In 1935, Trevor Jones discovered some interesting monkey fossils in the cave and this piqued the interest of GWH Scheepers and H le Riche, who duly alerted the well-known fossil hunter Robert Broom.

When Broom visited the caves in 1936, he quickly saw the Palaeontological value of the site and asked the quarry master to keep a lookout for any interesting fossils. This led to the discovery of several important hominid fossils and, in 1947, the landmark discovery of Mrs. Ples.

But, despite a number of invaluable fossils being found in the area, Sterkfontein was still only an informal archaeological dig, and the death of Robert Broom in 1951 sparked a bit of a crisis for the caves. At the time, there was a general lack of funding and the Nationalist Government had demonstrated an implicit disapproval of evolution.
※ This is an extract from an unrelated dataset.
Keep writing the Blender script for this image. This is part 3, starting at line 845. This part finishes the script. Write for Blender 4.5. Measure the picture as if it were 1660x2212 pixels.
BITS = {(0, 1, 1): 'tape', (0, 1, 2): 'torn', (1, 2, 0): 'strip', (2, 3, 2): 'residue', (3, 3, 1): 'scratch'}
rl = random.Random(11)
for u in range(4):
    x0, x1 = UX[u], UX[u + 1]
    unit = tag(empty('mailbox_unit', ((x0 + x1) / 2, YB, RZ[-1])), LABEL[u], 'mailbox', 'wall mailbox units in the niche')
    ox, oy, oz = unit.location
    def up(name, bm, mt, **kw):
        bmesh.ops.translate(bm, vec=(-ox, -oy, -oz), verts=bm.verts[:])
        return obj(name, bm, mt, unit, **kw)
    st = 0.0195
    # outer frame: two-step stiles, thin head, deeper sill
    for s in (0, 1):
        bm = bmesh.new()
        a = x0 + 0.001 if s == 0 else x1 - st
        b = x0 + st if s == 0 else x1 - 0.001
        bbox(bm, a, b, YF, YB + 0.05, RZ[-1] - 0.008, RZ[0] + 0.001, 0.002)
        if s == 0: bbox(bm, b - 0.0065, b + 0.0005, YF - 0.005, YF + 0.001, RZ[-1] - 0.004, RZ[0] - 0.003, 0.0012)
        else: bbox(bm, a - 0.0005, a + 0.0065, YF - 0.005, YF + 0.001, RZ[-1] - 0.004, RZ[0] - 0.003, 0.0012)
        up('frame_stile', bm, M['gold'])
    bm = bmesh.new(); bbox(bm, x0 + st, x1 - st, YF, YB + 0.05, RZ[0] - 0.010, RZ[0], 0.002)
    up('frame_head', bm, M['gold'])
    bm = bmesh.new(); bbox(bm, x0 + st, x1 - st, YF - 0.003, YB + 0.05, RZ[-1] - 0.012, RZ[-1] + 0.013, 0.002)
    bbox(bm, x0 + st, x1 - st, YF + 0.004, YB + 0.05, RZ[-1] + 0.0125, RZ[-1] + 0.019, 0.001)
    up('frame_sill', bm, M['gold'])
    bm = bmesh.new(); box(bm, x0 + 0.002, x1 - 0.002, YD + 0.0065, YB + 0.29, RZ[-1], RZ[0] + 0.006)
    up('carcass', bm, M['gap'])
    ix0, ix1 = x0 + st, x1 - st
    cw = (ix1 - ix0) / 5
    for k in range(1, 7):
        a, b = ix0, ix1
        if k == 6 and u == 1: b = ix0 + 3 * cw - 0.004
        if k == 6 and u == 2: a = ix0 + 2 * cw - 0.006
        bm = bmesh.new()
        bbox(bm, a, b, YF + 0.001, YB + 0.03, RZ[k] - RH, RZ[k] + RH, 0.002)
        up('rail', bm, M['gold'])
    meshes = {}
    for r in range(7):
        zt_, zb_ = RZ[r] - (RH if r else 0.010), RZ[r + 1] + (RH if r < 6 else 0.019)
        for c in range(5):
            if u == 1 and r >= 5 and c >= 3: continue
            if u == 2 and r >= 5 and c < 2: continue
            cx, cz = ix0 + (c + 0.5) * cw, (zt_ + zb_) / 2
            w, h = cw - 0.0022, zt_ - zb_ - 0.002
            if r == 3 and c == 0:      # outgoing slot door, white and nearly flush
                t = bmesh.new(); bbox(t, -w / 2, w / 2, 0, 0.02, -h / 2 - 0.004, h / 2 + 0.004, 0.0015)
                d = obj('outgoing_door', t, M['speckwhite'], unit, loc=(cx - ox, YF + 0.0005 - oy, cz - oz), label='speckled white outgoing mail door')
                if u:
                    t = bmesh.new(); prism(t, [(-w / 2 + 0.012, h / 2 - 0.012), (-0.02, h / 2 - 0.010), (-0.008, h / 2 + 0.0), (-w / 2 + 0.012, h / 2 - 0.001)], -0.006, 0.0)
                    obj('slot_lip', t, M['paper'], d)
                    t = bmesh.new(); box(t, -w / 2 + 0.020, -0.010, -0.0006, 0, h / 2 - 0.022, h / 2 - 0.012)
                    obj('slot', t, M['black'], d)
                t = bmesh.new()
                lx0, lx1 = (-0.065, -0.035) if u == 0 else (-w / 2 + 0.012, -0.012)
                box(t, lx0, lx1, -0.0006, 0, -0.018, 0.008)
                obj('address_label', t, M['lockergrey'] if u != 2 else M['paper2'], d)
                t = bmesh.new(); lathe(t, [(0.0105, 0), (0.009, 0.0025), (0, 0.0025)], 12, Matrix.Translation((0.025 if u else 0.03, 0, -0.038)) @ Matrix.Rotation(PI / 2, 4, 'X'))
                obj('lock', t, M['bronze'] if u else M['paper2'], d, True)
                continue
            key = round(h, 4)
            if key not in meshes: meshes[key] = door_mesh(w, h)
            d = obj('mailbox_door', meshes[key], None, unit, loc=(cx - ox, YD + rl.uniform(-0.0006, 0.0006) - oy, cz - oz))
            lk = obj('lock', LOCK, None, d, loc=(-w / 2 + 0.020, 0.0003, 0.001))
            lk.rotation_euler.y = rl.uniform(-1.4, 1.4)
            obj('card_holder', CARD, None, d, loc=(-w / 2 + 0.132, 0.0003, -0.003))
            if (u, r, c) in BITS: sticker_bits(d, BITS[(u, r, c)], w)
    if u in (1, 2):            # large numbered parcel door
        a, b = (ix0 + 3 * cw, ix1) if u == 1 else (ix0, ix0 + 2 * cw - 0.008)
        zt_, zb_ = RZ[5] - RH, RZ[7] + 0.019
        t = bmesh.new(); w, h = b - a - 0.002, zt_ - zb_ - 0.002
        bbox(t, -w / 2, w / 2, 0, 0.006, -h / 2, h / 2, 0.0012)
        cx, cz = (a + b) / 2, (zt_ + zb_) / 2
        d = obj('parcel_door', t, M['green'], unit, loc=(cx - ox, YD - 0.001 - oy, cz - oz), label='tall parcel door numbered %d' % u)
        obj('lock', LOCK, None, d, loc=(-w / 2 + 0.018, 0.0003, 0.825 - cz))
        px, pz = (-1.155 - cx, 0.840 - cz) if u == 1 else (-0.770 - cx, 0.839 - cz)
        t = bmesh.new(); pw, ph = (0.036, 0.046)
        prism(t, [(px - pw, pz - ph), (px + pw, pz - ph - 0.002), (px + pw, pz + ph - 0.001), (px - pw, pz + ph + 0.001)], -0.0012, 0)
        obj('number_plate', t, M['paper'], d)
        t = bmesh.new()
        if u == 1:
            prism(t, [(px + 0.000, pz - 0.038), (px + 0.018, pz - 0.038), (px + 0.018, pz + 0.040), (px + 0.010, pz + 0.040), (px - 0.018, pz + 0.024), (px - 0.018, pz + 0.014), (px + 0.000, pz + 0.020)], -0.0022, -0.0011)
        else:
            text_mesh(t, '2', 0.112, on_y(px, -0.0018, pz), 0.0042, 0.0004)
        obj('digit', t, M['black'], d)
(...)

As a result, the caves became somewhat moribund. It was only through the efforts of Philip Tobias of University of Witwatersrand that the caves were kept open, and in 1966, the Stegmann family donated the site to the University of the Witwatersrand so that they could formalise their activities.

World’s Richest Hominid Site

©David Fleminger
Paleontologists desk at the Cradle of Humankind.

Wits University, which still owns the land today, soon opened a small museum and appointed Alun Hughes as the first site supervisor (to be succeeded by Ron Clarke in 1992).


And so began the world’s longest-running archaeological dig at a hominid site. So far, Sterkfontein has yielded over 700 hominid fossils into the hands of eager Palaeo-anthropologists, making it by far the world’s richest hominid site.


At present, the fossils found by Broom and Robinson are held at the Transvaal Museum, while the fossils found by Tobias, Hughes and Clarke are held at Wits. One hopes that they will one day find their way back to Sterkfontein where they can be safely displayed to the public.